--- Stored data ---

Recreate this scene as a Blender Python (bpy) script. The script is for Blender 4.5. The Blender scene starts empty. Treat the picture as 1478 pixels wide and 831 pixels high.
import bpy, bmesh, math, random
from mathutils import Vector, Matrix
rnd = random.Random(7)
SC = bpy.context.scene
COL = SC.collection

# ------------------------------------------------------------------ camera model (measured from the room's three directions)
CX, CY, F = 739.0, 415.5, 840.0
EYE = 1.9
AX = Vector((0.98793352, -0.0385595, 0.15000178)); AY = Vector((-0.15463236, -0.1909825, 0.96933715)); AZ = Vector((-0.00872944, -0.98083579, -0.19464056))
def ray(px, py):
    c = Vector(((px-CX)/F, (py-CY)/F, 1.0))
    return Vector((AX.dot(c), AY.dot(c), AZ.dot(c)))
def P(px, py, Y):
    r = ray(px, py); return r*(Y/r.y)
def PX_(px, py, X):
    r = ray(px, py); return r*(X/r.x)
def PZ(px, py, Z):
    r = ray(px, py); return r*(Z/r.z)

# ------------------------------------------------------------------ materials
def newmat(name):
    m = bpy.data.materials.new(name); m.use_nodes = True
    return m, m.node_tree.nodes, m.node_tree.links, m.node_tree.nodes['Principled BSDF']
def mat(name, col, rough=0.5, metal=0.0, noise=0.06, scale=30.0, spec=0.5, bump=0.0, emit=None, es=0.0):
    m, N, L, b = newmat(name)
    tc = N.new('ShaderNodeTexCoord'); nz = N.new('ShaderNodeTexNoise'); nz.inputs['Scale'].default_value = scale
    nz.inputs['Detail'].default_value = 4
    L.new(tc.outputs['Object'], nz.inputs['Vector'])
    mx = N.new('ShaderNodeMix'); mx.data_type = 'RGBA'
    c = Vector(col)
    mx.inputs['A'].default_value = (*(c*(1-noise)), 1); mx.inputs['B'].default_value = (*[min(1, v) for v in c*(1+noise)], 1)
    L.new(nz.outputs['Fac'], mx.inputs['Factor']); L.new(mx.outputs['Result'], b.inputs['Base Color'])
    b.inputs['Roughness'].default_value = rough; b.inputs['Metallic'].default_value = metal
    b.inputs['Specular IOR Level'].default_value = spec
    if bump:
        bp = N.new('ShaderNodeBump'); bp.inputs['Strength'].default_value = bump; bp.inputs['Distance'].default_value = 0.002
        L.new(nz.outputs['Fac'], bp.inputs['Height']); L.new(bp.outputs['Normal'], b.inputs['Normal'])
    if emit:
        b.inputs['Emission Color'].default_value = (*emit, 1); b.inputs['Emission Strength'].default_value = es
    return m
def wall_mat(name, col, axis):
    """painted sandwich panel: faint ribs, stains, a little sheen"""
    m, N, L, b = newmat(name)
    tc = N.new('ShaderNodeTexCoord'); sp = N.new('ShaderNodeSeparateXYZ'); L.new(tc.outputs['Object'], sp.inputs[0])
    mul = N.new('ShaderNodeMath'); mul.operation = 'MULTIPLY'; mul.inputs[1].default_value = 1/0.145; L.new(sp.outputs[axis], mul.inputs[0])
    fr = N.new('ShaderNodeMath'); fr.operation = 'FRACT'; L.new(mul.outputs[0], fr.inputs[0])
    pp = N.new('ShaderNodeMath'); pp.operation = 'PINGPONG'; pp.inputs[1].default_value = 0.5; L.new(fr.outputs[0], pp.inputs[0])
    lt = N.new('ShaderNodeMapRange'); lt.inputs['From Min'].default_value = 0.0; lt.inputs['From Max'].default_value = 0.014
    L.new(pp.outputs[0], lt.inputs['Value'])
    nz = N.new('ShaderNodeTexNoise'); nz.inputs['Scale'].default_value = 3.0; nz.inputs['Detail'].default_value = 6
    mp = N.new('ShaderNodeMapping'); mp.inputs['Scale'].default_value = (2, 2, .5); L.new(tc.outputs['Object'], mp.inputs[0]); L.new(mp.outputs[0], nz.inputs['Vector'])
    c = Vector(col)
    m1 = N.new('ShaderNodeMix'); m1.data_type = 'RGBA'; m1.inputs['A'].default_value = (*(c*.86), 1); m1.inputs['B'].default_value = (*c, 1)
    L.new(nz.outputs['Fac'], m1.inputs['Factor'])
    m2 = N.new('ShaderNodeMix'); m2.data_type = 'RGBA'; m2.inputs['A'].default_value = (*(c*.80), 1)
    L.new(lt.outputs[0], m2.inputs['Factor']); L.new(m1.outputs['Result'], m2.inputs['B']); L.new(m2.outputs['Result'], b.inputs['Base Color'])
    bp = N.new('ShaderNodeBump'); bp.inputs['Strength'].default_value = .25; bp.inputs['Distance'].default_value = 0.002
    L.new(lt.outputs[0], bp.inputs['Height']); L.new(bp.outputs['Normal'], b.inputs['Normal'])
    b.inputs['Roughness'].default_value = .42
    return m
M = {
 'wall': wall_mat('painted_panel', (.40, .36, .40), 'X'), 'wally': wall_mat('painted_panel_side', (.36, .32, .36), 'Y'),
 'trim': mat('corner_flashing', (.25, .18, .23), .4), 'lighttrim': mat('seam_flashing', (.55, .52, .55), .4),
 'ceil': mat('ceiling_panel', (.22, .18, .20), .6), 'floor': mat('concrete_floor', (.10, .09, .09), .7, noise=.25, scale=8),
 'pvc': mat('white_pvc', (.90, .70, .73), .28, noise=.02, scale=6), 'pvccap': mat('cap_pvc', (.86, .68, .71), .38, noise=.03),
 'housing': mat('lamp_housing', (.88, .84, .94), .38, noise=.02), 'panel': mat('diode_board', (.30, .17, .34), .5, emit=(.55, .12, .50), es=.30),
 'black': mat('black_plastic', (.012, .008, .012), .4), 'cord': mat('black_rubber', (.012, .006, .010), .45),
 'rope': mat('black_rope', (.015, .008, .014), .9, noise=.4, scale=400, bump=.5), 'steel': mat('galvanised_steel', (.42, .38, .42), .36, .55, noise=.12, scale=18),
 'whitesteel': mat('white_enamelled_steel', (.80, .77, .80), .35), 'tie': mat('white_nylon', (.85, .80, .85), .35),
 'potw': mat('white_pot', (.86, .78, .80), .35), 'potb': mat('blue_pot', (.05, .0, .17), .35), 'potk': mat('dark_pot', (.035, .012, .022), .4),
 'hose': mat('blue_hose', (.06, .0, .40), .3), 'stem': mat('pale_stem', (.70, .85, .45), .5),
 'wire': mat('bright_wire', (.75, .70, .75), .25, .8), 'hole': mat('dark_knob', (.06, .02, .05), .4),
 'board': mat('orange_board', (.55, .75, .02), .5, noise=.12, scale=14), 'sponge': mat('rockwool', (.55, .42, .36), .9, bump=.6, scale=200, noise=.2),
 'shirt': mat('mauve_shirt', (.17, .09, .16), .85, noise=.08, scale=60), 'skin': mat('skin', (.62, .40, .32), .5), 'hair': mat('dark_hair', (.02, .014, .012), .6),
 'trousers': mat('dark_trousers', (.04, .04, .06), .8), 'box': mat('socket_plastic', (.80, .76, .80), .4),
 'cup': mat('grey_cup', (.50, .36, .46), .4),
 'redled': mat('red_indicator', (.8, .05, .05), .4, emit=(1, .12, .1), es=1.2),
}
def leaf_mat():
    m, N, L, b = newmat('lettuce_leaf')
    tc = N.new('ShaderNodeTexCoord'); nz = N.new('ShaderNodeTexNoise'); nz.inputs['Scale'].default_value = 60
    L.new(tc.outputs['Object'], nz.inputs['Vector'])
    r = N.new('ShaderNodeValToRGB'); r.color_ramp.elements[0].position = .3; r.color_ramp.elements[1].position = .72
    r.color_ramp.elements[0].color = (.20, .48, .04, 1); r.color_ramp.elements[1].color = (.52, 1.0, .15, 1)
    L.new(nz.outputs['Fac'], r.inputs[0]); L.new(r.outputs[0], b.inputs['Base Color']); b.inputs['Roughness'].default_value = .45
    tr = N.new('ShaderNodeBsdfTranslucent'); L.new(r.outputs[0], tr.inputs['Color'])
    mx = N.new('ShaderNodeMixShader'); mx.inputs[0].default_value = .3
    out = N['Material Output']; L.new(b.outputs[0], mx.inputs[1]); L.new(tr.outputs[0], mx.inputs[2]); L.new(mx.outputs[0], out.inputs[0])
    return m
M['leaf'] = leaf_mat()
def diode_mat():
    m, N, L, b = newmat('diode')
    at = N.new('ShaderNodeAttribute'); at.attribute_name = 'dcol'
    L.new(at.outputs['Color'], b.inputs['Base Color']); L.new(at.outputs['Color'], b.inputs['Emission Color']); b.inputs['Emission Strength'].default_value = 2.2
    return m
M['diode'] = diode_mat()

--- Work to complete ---
Please print exactly what appears from the first line of the data through the line with "COL = SC.collection", including both of those lines and nothing past them.

--- Answer to this task ---
Recreate this scene as a Blender Python (bpy) script. The script is for Blender 4.5. The Blender scene starts empty. Treat the picture as 1478 pixels wide and 831 pixels high.
import bpy, bmesh, math, random
from mathutils import Vector, Matrix
rnd = random.Random(7)
SC = bpy.context.scene
COL = SC.collection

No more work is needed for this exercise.